■ **Work required**
Retype, exactly as written, every line from the one containing "Model this scene in Blender with a Python script. The" down to the one containing "random.seed(7)", including both, and nothing else.
== Input records
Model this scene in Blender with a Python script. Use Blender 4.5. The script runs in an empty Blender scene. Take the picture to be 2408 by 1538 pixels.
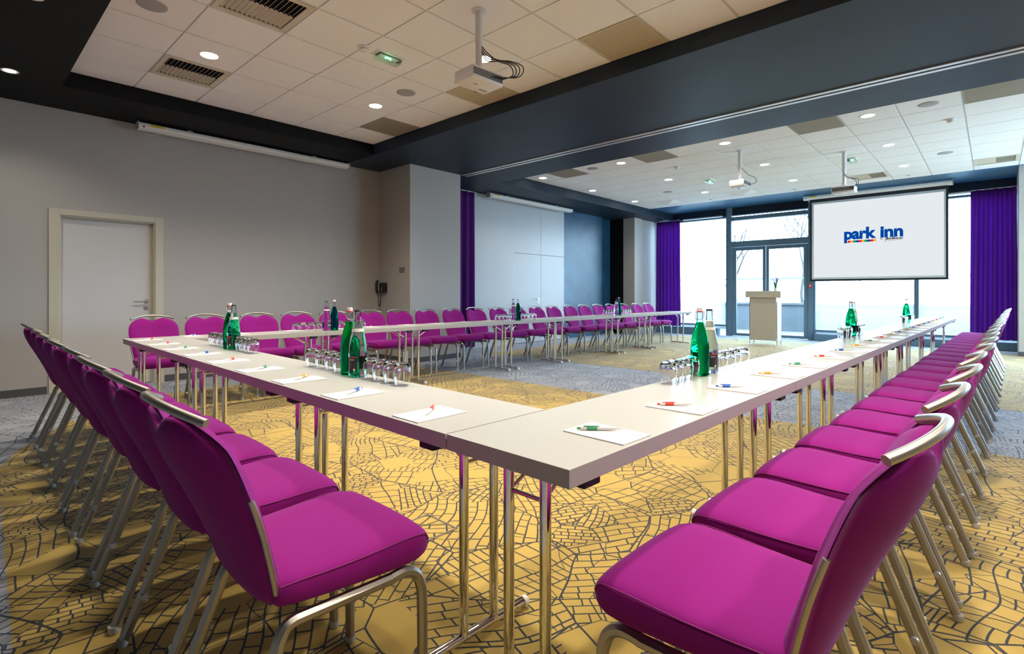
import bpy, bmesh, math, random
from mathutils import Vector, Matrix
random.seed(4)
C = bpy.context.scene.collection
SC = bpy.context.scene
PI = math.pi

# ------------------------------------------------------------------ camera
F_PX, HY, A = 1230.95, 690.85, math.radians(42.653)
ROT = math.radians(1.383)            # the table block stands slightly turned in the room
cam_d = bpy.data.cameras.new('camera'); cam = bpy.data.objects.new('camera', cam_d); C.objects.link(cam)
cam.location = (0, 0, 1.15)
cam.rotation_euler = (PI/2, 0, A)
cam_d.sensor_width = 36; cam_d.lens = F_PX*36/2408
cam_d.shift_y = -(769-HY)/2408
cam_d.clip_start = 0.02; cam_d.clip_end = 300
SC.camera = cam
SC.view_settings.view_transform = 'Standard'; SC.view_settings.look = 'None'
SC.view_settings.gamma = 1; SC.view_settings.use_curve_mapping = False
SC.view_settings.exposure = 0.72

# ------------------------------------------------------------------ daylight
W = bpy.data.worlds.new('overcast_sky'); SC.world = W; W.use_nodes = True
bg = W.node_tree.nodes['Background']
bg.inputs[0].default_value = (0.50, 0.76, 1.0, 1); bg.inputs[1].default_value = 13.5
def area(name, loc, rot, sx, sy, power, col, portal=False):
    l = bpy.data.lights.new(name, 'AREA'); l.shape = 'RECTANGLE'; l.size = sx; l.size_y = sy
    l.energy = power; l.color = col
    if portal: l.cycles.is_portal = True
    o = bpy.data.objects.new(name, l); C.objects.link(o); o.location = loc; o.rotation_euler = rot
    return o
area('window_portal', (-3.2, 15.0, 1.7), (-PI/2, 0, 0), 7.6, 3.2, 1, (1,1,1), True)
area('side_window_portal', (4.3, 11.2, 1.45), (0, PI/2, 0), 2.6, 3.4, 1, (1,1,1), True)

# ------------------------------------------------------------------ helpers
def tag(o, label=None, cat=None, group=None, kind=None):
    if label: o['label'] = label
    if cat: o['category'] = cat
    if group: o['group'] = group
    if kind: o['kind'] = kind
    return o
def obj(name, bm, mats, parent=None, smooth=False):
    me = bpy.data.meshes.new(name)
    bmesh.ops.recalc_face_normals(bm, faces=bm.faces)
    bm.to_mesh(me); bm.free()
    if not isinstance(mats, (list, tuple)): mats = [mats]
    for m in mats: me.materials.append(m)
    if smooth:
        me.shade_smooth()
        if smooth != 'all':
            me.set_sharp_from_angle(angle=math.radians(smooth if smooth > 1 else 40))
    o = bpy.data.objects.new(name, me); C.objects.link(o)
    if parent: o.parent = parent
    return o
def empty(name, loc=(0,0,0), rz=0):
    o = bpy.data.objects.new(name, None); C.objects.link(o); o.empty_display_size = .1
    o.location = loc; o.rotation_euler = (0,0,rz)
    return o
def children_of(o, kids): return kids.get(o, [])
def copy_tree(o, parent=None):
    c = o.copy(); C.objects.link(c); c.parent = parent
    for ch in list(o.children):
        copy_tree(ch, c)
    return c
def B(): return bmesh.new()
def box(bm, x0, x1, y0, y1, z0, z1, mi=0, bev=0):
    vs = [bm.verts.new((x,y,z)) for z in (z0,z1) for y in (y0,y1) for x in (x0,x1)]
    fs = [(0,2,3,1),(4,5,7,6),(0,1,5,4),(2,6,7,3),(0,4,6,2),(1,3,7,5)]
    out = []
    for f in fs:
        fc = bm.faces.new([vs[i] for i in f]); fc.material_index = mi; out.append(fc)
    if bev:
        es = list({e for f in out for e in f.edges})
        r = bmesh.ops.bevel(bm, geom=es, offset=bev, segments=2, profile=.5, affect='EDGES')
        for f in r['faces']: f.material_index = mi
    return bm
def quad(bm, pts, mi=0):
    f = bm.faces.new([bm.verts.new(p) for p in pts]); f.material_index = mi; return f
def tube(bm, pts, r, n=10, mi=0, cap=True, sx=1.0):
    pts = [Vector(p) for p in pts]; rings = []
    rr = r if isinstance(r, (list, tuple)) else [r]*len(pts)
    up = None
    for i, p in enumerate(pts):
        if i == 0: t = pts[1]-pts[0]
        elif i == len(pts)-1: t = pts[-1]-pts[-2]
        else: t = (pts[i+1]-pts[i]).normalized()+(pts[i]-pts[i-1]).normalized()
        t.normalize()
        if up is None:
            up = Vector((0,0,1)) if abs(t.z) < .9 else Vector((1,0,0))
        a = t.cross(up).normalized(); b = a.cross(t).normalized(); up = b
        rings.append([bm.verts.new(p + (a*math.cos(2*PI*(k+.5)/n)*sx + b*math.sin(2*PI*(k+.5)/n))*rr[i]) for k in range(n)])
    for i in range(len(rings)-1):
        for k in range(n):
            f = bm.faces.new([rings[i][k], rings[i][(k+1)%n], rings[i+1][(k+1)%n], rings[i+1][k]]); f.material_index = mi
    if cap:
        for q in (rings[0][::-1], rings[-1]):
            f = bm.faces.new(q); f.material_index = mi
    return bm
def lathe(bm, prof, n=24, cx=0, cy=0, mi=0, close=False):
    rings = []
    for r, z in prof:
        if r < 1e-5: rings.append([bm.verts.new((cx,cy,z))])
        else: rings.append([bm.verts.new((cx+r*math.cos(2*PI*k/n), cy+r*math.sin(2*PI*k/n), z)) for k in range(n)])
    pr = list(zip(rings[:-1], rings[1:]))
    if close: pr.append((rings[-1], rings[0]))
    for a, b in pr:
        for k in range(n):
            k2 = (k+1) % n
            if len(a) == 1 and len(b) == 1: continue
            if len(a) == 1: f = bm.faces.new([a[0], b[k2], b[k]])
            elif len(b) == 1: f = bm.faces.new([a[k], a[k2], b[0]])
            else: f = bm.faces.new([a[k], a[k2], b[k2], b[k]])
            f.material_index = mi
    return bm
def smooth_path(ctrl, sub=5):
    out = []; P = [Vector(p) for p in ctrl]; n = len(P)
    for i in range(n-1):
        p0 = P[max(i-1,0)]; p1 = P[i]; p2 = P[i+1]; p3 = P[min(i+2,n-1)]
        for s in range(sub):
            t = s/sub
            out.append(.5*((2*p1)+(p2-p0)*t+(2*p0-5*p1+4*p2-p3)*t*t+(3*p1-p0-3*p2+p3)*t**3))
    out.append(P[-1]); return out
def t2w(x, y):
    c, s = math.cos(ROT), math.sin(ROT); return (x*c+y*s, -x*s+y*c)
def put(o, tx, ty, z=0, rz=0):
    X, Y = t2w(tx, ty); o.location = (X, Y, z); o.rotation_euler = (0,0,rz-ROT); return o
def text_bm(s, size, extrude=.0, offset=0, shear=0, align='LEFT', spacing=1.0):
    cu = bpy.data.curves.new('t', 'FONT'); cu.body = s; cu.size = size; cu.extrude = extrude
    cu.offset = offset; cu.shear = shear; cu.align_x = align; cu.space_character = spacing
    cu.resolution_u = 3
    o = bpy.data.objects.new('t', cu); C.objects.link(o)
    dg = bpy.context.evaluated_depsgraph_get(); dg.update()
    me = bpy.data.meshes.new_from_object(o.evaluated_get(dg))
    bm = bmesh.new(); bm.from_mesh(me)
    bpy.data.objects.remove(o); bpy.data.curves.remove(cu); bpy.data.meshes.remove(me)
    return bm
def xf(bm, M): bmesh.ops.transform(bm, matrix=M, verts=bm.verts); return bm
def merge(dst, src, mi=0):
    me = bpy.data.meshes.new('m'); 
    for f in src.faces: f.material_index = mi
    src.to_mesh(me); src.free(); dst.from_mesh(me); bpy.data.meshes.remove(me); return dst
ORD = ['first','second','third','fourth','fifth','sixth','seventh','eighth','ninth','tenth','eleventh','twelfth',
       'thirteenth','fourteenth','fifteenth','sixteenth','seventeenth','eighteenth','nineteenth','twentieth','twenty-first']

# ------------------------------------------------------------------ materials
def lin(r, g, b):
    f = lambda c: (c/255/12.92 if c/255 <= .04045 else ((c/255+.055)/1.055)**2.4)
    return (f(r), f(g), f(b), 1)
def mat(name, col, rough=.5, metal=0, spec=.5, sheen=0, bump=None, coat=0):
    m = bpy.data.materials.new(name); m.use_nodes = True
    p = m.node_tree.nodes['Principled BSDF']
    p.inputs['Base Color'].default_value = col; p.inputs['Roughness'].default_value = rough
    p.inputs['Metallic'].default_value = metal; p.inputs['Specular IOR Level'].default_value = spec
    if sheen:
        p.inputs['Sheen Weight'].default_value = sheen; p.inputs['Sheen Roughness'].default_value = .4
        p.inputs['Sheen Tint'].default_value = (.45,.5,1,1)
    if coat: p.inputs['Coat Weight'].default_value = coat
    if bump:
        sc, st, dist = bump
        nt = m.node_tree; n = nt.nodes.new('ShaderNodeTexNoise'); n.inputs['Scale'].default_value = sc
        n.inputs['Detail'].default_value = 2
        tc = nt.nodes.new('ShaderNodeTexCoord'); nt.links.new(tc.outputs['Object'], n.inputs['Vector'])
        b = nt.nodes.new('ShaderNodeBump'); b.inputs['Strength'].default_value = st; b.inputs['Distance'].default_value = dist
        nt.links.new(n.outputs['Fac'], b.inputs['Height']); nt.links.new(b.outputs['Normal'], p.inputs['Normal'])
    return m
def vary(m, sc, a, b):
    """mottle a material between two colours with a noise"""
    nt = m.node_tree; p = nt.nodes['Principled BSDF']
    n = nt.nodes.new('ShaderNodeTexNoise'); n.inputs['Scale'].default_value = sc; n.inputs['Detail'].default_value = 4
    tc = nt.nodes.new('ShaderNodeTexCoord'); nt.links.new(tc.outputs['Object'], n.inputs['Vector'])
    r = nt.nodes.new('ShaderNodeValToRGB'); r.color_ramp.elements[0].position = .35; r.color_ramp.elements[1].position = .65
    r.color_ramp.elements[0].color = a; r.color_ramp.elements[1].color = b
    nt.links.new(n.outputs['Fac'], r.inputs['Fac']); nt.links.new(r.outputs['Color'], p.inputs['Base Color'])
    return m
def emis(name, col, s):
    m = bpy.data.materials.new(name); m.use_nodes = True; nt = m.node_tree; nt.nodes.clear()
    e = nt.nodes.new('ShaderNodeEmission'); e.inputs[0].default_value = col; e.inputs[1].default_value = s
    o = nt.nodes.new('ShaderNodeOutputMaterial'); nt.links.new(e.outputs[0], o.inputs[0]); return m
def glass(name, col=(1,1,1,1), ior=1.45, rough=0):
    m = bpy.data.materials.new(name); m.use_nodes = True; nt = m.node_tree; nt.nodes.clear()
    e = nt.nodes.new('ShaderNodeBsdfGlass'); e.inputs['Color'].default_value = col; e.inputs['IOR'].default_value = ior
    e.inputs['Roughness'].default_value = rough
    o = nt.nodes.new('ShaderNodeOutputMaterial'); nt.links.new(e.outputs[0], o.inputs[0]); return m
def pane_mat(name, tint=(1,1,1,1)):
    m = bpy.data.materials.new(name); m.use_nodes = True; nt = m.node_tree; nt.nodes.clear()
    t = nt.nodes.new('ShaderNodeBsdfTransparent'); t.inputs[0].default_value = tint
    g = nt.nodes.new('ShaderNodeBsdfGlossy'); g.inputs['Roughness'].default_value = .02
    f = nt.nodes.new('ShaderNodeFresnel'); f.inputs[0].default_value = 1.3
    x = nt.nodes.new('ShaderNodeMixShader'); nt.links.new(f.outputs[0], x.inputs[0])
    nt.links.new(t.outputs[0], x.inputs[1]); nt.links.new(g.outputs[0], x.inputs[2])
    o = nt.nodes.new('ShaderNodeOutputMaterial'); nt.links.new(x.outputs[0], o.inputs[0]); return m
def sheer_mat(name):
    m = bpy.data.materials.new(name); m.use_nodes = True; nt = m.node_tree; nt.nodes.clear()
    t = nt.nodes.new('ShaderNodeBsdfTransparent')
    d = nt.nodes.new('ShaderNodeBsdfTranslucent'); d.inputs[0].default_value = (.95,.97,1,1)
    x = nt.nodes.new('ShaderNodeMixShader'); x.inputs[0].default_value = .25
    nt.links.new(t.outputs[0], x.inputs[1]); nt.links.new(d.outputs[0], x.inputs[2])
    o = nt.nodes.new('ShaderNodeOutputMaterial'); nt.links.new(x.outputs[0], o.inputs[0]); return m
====
== Input records
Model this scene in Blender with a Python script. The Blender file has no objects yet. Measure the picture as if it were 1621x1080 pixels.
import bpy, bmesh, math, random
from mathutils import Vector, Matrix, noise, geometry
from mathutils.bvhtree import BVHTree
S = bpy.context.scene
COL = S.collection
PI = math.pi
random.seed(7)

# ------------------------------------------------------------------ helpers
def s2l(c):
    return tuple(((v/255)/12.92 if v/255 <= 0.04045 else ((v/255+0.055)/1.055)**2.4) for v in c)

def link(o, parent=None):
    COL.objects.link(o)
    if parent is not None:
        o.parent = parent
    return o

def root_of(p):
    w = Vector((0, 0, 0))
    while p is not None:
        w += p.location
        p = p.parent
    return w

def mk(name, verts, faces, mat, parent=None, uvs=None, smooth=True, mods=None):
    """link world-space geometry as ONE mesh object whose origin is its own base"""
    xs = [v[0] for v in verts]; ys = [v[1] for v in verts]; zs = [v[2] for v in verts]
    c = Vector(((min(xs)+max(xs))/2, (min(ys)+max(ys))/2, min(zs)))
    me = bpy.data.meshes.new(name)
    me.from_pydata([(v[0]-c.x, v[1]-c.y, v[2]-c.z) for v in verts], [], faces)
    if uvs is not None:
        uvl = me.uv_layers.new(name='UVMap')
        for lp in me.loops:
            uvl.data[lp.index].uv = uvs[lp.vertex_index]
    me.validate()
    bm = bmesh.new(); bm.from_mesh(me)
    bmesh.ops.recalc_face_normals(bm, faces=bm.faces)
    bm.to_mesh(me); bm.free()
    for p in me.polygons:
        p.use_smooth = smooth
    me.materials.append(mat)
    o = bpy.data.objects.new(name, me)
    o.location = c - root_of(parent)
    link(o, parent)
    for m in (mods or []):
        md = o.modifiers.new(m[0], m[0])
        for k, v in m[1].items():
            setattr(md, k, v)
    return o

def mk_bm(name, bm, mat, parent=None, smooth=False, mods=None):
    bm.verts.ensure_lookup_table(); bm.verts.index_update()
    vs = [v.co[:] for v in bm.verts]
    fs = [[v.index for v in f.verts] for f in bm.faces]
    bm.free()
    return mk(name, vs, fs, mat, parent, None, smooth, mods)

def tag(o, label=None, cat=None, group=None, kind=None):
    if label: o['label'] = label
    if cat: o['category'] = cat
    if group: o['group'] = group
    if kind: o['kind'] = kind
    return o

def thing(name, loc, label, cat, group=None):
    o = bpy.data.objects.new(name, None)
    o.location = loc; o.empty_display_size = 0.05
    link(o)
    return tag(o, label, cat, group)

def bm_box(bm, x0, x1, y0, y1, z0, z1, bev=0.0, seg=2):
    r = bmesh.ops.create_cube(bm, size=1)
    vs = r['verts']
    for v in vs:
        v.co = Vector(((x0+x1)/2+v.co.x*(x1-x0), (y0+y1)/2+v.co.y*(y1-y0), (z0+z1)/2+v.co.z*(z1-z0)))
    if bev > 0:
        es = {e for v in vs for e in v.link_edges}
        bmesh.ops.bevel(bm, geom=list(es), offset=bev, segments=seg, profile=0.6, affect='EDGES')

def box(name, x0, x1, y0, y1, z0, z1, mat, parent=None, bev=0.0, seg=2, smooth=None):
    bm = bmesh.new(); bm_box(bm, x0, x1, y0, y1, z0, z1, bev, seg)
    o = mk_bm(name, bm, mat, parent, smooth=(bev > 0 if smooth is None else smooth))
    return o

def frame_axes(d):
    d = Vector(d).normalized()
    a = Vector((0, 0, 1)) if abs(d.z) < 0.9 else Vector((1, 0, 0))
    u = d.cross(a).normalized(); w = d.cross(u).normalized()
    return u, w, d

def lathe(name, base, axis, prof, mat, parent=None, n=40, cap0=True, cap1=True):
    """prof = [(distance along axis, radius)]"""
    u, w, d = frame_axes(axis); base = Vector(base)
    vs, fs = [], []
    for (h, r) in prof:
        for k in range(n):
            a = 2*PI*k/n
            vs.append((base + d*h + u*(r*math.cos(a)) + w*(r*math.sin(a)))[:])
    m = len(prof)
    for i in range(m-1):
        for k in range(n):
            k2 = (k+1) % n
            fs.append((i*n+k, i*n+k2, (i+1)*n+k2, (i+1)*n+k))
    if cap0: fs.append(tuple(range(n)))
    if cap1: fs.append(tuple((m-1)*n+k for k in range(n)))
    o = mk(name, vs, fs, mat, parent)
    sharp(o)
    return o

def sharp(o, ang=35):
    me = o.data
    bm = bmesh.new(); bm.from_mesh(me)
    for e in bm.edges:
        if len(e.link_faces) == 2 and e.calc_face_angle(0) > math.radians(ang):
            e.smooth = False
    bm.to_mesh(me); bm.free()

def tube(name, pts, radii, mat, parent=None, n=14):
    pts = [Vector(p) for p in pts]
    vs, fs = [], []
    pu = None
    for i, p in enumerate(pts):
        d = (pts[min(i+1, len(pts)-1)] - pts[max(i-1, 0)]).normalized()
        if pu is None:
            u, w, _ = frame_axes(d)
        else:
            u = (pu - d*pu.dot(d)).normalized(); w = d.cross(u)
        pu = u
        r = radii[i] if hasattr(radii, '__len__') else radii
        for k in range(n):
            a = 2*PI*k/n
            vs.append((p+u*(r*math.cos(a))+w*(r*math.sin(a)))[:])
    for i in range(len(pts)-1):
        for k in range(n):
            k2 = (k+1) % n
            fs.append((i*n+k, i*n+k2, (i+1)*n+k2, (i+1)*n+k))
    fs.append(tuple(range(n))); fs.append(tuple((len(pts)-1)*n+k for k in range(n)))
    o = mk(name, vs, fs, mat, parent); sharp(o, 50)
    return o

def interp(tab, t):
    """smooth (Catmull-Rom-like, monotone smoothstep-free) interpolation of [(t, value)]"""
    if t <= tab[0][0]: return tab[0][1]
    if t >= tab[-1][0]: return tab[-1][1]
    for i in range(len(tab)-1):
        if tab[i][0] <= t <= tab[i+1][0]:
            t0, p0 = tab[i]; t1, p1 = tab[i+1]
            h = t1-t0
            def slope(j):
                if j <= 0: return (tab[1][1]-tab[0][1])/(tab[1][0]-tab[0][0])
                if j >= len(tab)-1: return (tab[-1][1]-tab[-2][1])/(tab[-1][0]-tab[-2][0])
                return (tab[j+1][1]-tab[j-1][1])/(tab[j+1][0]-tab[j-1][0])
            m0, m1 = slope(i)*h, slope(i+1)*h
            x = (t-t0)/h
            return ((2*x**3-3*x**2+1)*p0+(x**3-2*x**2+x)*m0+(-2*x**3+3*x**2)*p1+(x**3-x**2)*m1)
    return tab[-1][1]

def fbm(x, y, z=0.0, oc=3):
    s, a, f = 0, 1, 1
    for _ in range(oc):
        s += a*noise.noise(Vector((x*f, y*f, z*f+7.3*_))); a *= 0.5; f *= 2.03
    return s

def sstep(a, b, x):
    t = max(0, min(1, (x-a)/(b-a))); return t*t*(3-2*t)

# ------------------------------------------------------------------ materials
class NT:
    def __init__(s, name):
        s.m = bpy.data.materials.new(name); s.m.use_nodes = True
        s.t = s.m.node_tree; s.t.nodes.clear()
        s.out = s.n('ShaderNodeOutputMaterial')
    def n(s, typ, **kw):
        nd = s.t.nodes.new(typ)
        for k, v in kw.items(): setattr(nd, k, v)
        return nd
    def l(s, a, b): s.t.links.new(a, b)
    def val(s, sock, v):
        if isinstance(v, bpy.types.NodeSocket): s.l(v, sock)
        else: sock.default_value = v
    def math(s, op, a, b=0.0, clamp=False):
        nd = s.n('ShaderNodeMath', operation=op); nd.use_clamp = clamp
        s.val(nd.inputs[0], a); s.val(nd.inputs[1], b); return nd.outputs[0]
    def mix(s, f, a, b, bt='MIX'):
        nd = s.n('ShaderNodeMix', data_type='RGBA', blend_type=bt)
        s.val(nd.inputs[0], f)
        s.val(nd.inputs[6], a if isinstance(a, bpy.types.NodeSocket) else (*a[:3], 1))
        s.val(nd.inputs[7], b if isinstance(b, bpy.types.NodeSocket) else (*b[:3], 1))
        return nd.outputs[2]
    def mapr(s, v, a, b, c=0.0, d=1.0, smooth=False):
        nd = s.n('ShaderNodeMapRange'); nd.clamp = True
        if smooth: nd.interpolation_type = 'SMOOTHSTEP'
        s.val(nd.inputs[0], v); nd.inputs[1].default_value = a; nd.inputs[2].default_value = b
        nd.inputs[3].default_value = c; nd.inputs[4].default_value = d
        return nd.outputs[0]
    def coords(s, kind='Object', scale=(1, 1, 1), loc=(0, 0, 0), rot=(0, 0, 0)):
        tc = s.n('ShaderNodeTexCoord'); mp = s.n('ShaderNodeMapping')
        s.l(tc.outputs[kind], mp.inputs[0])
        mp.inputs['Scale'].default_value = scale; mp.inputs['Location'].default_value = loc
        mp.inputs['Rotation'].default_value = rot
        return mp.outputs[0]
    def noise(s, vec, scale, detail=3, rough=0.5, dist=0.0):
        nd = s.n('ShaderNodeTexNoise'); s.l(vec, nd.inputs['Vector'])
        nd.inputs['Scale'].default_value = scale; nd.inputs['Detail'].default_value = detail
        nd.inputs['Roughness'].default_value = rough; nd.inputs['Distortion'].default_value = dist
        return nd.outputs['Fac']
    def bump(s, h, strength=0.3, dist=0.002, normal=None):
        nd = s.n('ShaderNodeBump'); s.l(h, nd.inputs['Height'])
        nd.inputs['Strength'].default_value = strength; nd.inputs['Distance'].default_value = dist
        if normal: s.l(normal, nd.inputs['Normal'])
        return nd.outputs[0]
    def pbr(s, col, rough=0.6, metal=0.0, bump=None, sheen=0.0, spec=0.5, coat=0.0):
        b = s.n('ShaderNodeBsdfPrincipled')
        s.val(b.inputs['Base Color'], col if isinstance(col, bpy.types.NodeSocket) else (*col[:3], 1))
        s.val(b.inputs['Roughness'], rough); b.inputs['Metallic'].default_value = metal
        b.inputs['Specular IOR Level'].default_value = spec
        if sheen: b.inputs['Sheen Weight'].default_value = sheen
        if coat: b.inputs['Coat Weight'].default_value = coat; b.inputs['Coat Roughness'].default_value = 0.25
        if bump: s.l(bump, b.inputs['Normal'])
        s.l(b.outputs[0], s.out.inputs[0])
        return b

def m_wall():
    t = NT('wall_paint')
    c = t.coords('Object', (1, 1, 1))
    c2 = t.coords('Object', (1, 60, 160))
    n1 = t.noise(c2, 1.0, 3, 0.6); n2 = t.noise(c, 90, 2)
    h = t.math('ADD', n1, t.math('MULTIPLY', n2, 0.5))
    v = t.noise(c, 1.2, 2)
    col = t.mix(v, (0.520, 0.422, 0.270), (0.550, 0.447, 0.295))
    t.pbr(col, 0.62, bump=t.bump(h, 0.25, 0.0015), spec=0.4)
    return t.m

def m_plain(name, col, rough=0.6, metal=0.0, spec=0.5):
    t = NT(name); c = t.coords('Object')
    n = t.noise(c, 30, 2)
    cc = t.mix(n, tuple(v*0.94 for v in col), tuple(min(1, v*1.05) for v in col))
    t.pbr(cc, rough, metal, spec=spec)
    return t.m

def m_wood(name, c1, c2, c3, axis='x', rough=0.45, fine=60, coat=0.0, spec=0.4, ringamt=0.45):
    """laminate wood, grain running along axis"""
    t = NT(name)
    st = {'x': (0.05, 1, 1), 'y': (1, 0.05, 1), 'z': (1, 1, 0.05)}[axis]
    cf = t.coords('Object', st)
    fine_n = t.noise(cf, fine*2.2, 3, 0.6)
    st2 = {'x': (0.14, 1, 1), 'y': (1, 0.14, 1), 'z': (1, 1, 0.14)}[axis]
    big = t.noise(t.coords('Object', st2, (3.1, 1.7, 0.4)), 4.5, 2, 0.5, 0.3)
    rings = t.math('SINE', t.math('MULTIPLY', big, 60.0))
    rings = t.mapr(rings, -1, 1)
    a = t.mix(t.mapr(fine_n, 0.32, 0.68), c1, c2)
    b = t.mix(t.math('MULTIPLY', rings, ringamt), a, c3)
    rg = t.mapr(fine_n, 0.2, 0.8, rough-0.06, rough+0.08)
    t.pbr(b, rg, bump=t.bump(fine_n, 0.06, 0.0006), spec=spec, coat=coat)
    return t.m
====
■ **Finished task**
Model this scene in Blender with a Python script. The Blender file has no objects yet. Measure the picture as if it were 1621x1080 pixels.
import bpy, bmesh, math, random
from mathutils import Vector, Matrix, noise, geometry
from mathutils.bvhtree import BVHTree
S = bpy.context.scene
COL = S.collection
PI = math.pi
random.seed(7)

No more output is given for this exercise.